Crear un mundo al servicio de todos los seres humanos, sin exclusiones, es labor conjunta; puesto que es la suma total de nuestros medios enérgicos, los que han de entrar en batalla. Por otra parte, además, vivimos en un espacio en el que los pueblos y las culturas requieren de una interacción; pero, paradójicamente, lo que se acrecienta son las tensiones y las injusticias que suelen acompañar a estas angustias. Sea como fuere, bajo el paraguas de esta atmósfera de incertidumbres, hay que sumarle la degradación de la naturaleza por la actividad humana, la explotación de los recursos naturales, así como la baja confianza en las instituciones, lo que genera una crisis múltiple, que debe instarnos a responder con celeridad, sobre todo a las realidades de la migración forzada, a las personas indefensas o familias desarraigadas, promoviendo la humildad mutua entre gentes de diferentes culturas. En ocasiones, tenemos más necesidad de respeto que de pan.
Desde luego, no hay nada más apreciable que la tolerancia con una sensata dosis de aprecio, para hacer frente a la parcelación por precio de interés, al odio por afán vengativo, a nuestras miserias por desvelo inhumano. Por otra parte, lo despreciable hemos de desterrarlo también de nuestro camino, me refiero a esa sumisión sustentada en el recelo, que al final, acaba por empedrarnos el corazón, deshumanizándonos por completo, mientras el ansia y la indigencia están extendiéndose como jamás.
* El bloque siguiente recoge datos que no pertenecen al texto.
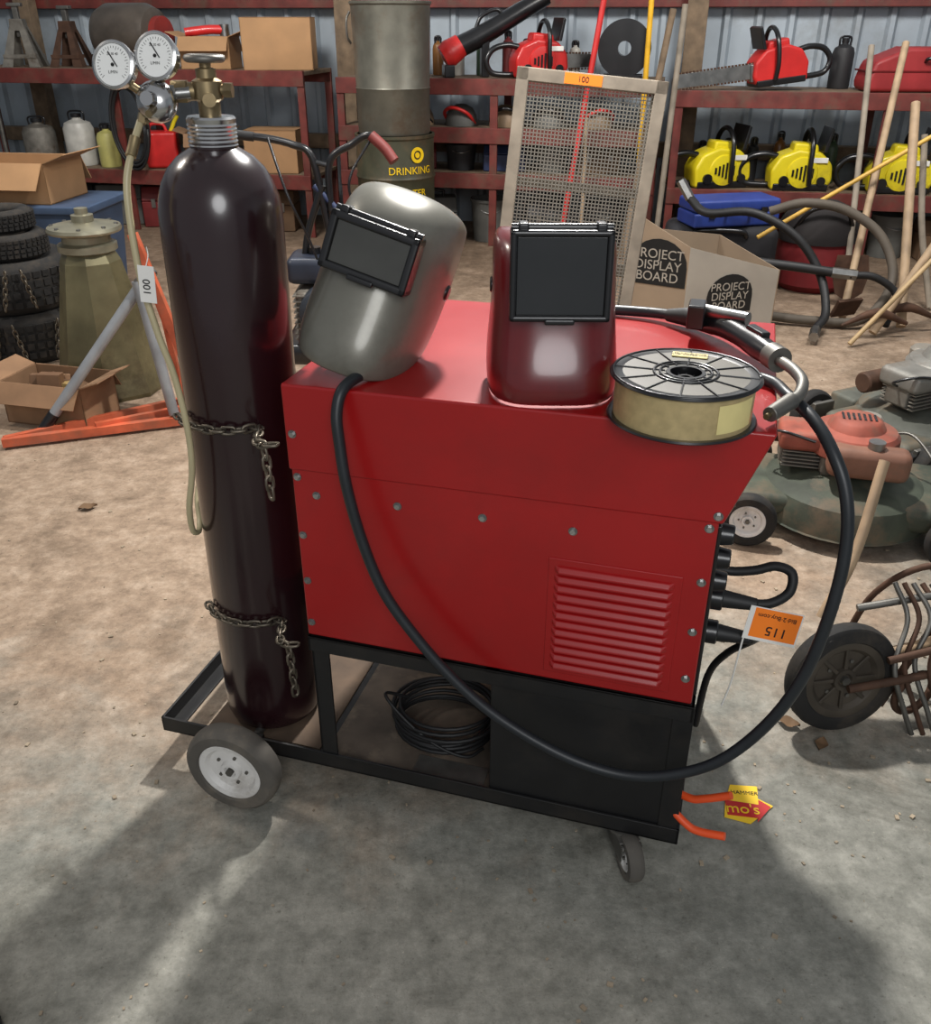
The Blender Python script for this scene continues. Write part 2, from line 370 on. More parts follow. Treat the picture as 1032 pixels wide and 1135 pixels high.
# ------------------------------------------------------------------ auction tag
g=cart('auction_tag')
tg=G('tag_body',(.943,.085,.636),rot=(R(-6),R(7),R(6))); tg.parent=g
box('tag_card',tg,(-.05,-.0006,-.036),(.05,.0006,.036),white,.0003)
box('tag_print',tg,(-.04,-.0012,-.029),(.047,.0,.034),orangef,.0002)
text('tag_number',tg,'115',.028,(.008,-.0016,-.010),(R(90),R(180),0),ink)
text('tag_brand',tg,'Bid·2·Buy.com',.0125,(.003,-.0016,.020),(R(90),R(180),0),ink)
tube('tie_string',g,[(.9,.09,.655),(.895,.085,.62),(.89,.08,.56),(.885,.08,.49),(.875,.08,.43)],.0018,white,6)
# ------------------------------------------------------------------ gas cylinder
g=G('gas_cylinder',(-.488,1.80,.1125),rot=(0,R(.85),0)); g.scale=(1,1,.984)
prof=[(0,0),(.095,0),(.11,.01),(.116,.03),(.117,.06),(.117,1.2),(.1165,1.235),(.113,1.262),(.104,1.29),(.09,1.315),(.07,1.336),(.05,1.348),(.044,1.352),(.044,1.36)]
lathe('tank',g,prof,cylm,seg=64)
cprof=[(.040,1.352)]
for i in range(6): cprof+=[(.0455,1.356+i*.007),(.0435,1.3595+i*.007)]
cprof+=[(.045,1.402),(.042,1.406),(.02,1.407)]
lathe('neck_ring',g,cprof,chrome,seg=48)
lathe('valve_stem',g,[(.020,1.40),(.020,1.43),(.027,1.435),(.027,1.465),(.018,1.47),(.018,1.485),(.010,1.487),(.010,1.50)],brass,seg=24)
torus('handwheel_rim',g,(0,0,1.502),.030,.007,steeld,k=8)
multibox('handwheel_spokes',g,[((-.026,-.005,1.497),(.026,.005,1.507)),((-.005,-.026,1.497),(.005,.026,1.507))],steeld,.001)
cyl('outlet',g,(0,0,1.447),(-.045,-.005,1.447),.016,brass); cyl('outlet_nut',g,(-.035,-.004,1.447),(-.062,-.006,1.447),.021,brass,seg=6)
cyl('relief_port',g,(0,0,1.45),(.038,0,1.45),.010,brass); cyl('relief_cap',g,(.03,0,1.45),(.045,0,1.45),.014,brass,seg=6)
cyl('side_port',g,(0,0,1.435),(.01,-.035,1.435),.012,brass)
# ------------------------------------------------------------------ regulator
g=G('gas_regulator',(-.550,1.775,1.532))
RS=chrome
cyl('inlet',g,(.055,.01,.004),(.0,.0,.0),.010,steel); cyl('inlet_nut',g,(.03,.005,.002),(.012,.0,.0),.017,steel,seg=6)
lathe('bonnet',g,[(.0,.05),(.012,.05),(.014,.035),(.027,.03),(.034,.02),(.036,.008),(.034,-.004),(.027,-.014),(.018,-.03),(.012,-.034),(0,-.034)],RS,(0,0,-.012),(R(78),0,R(-8)))
cyl('adjust_screw',g,(0,-.04,-.02),(0,-.07,-.025),.006,brass)
for (x,z,r_) in ((-.064,.048,.037),(.012,.062,.037)):
    cyl('gauge_stem',g,(x*.35,0,0),(x,0,z-.02),.007,brass)
    ge=G('pressure_gauge',(x,-.012,z),rot=(R(76),0,R(-12))); ge.parent=g
    lathe('gauge_case',ge,[(0,-.022),(.030,-.022),(.035,-.016),(.036,0),(.040,.002),(.040,.008),(.036,.010),(.034,.006),(0,.006)],RS)
    lathe('gauge_face',ge,[(0,.0065),(.034,.0065),(.034,.0075),(0,.0075)],dial)
    vs=[];fs=[]
    for i in range(28):
        a=R(-45+i*10); l=.006 if i%3==0 else .0035
        o=len(vs)
        for rr_,s_ in ((.030-l,-1),(.030-l,1),(.030,1),(.030,-1)):
            vs.append((rr_*math.cos(a)-s_*.0004*math.sin(a),rr_*math.sin(a)+s_*.0004*math.cos(a),.0079))
        fs.append((o,o+1,o+2,o+3))
    mk('gauge_ticks',vs,fs,ink,ge)
    text('gauge_text',ge,'L/MIN',.007,(0,-.012,.0079),(0,0,0),ink,.0001)
    text('gauge_numbers',ge,'20 30 40',.006,(0,.017,.0079),(0,0,0),ink,.0001)
    nd=box('gauge_needle',ge,(-.001,-.006,.008),(.001,.024,.0086),ink,.0002); nd.rotation_euler=(0,0,R(35))
    cyl('needle_cap',ge,(0,0,.008),(0,0,.0095),.003,ink,seg=12)
cyl('hose_barb',g,(-.02,0,-.02),(-.035,-.01,-.045),.008,brass,seg=12)
cyl('hose_nut',g,(-.028,-.006,-.03),(-.033,-.009,-.045),.011,brass,seg=6)
# ------------------------------------------------------------------ gas hose
g=G('gas_hose')
tube('hose',g,[(-.586,1.765,1.49),(-.598,1.74,1.45),(-.612,1.71,1.38),(-.608,1.69,1.24),(-.588,1.675,1.13),(-.568,1.672,1.04),(-.558,1.67,.93),(-.562,1.67,.84),(-.582,1.675,.75),(-.592,1.70,.68),(-.592,1.735,.655),(-.60,1.78,.66),(-.612,1.83,.70),(-.60,1.90,.76),(-.55,1.94,.80),(-.46,1.955,.82)],.0066,hosec)
tube('hose_ferrule',g,[(-.594,1.748,1.465),(-.598,1.74,1.45),(-.602,1.73,1.435)],.010,brass)
g=G('paper_tag',(-.583,1.650,1.225),rot=(0,R(4),R(-10)))
box('tag_card',g,(-.016,-.0005,-.034),(.016,.0005,.034),white,.0002)
text('tag_number',g,'100',.02,(0,-.001,-.005),(R(90),R(-90),0),ink)
tube('tag_string',g,[(0,0,.03),(.002,.01,.05),(-.010,.03,.06)],.001,white,6)
# ------------------------------------------------------------------ chains
def cylarc(z0,z1,a0,a1,n=8,r=.129):
    out=[]
    for i in range(n+1):
        a=R(a0+(a1-a0)*i/n); out.append((-.482+r*math.cos(a),1.80+r*math.sin(a),z0+(z1-z0)*i/n))
    return out
g=G('safety_chain')
chain('chain_links',g,cylarc(.925,.925,200,300)+[cw(-.06,-.01,.93),cw(-.012,-.012,.935)],chainm)
chain('chain_tail',g,[cw(-.045,-.014,.925),cw(-.04,-.016,.88),cw(-.038,-.016,.80)],chainm)
g=G('safety_chain')
chain('chain_links',g,cylarc(.45,.45,200,300)+[cw(-.06,-.012,.455),cw(-.012,-.012,.46)],chainm)
chain('chain_tail',g,[cw(-.04,-.016,.45),cw(-.036,-.018,.4),cw(-.034,-.018,.31)],chainm)
# ------------------------------------------------------------------ welding helmets
def helmet(loc,rot,shellm,fw,fh,fz,fy,glassm,S,sc=1.0,ftilt=4,pw=.82,t=.014):
    g=G('welding_helmet',loc,rot=rot,sc=sc)
    n=28; vs=[];fs=[]
    for (py,pz,w,ry,rz) in S:
        for i in range(n+1):
            a=-math.pi/2+math.pi*i/n
            ca=max(0,math.cos(a))
            x=w*math.copysign(abs(math.sin(a))**pw,math.sin(a)); k=1-ca**pw
            vs.append((x,py+(ry-py)*k,pz+(rz-pz)*k))
    m_=n+1
    for j in range(len(S)-1):
        for i in range(n): fs.append((j*m_+i,j*m_+i+1,(j+1)*m_+i+1,(j+1)*m_+i))
    sh=mk('shell',vs,fs,shellm,g,smooth=True)
    so=sh.modifiers.new('s','SOLIDIFY'); so.thickness=.004; so.offset=-1
    ss=sh.modifiers.new('u','SUBSURF'); ss.levels=1; ss.render_levels=2
    f=G('lens_holder',(0,fy,fz),rot=(R(-ftilt),0,0)); f.parent=g
    w=fw/2;h=fh/2
    multibox('bezel',f,[((-w,-.018,h-t),(w,.03,h)),((-w,-.018,-h),(w,.03,-h+t)),((-w,-.018,-h),(-w+t,.03,h)),((w-t,-.018,-h),(w,.03,h))],plas,.004)
    box('bezel_back',f,(-w+.004,-.006,-h+.004),(w-.004,.035,h-.004),plas,.003)
    box('lens',f,(-w+t,-.012,-h+t),(w-t,-.006,h-t),glassm,.001)
    cyl('hinge_bar',f,(-w*.98,.004,h+.002),(w*.98,.004,h+.002),.006,plas,seg=16)
    multibox('hinge_ears',f,[((-w*.85,-.012,h-.004),(-w*.65,.02,h+.010)),((w*.65,-.012,h-.004),(w*.85,.02,h+.010))],plas,.003)
    box('latch',f,(-w*.3,-.022,-h-.004),(w*.3,-.01,-h+.006),plas,.003)
    for s_ in (-1,1):
        cyl('pivot_knob',g,(s_*(S[5][2]-.016),.035,.17),(s_*(S[5][2]+.004),.035,.17),.015,plas,bev=.003)
    torus('headband',g,(0,.05,.18),.085,.006,M('headband_grey',(70,70,70),.6),k=6,sy=1.1)
    tube('crown_strap',g,[(-.085,.05,.18),(-.06,.05,.23),(0,.05,.25),(.06,.05,.23),(.085,.05,.18)],.005,MC['headband_grey'],6)
    return g
SG=[(-.135,-.005,.104,.00,.03),(-.142,.02,.110,.02,.05),(-.138,.06,.113,.035,.08),(-.122,.11,.114,.05,.12),(-.112,.17,.114,.06,.175),(-.104,.225,.113,.068,.225),(-.085,.268,.110,.075,.262),(-.05,.300,.106,.085,.28),(-.0,.318,.10,.095,.285),(.05,.315,.095,.11,.275),(.10,.295,.088,.12,.262),(.13,.27,.08,.125,.25)]
SR=[(-.132,.0,.116,.03,.0),(-.140,.02,.1185,.04,.02),(-.138,.05,.119,.05,.05),(-.122,.09,.116,.055,.09),(-.108,.14,.111,.06,.14),(-.098,.20,.109,.065,.20),(-.090,.235,.109,.07,.23),(-.066,.262,.107,.075,.25),(-.03,.275,.102,.08,.26),(.03,.275,.095,.09,.262),(.085,.262,.088,.11,.255)]
p=cw(.082,.165)
helmet((p[0],p[1],1.052),(R(-13),R(17),R(-14)),helg,.155,.096,.205,-.128,glassg,SG,1.08,-2)
p=cw(.478,.145)
helmet((p[0],p[1],1.0605),(R(0),0,R(-1)),helr,.165,.146,.226,-.125,glass,SR,1.0,3,.58,.011)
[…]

Quizás tengamos, entones, que cambiar nuestras prioridades en una época en que la sombra del autoritarismo se cierne sobre nosotros, lo que nos reclama una mayor naturalidad en las acciones y un cierto universalismo ético. Lo que no es de recibo que prosigamos en la absurda falsedad, mientras la naturaleza nos pide respuestas justas para alcanzar el equilibrio. Pasemos página, de una vez por todas, que no hay mayor mentira que la verdad mal entendida.
En cualquier caso, quiero pensar, que ha llegado el preciso momento de poner en práctica lo prometido, ya que el último informe de la ONU sobre los Objetivos de Desarrollo sostenible (ODS) revela que 23 millones de personas más se verán sumidas en la carencia extrema en 2022, y que padecen necesidad 100 millones más de personas que hace tan sólo cinco años. Ante esta palpable situación, la lucha contra las personas desfavorecidas presupone la realización de una justicia real y no de mera boquilla, honesta e imparcial. Lo mismo sucede con la intensificación de los conflictos, la violencia jamás resuelva nada, ni siquiera disminuye sus consecuencias dramáticas. Únicamente, la donación total y el diálogo sincero, sostenido en sólidas leyes morales, facilitan la solución de las contiendas y favorece el respeto a la vida, a toda existencia humana. Por desgracia, la sociedad continúa dividida entre los que lo tienen todo y los que no tienen nada, entre los que tienen más comida que apetito y todo lo derrochan, mientras otros tienen apetencia y nada que llevarse a la boca, aunque están en permanente búsqueda.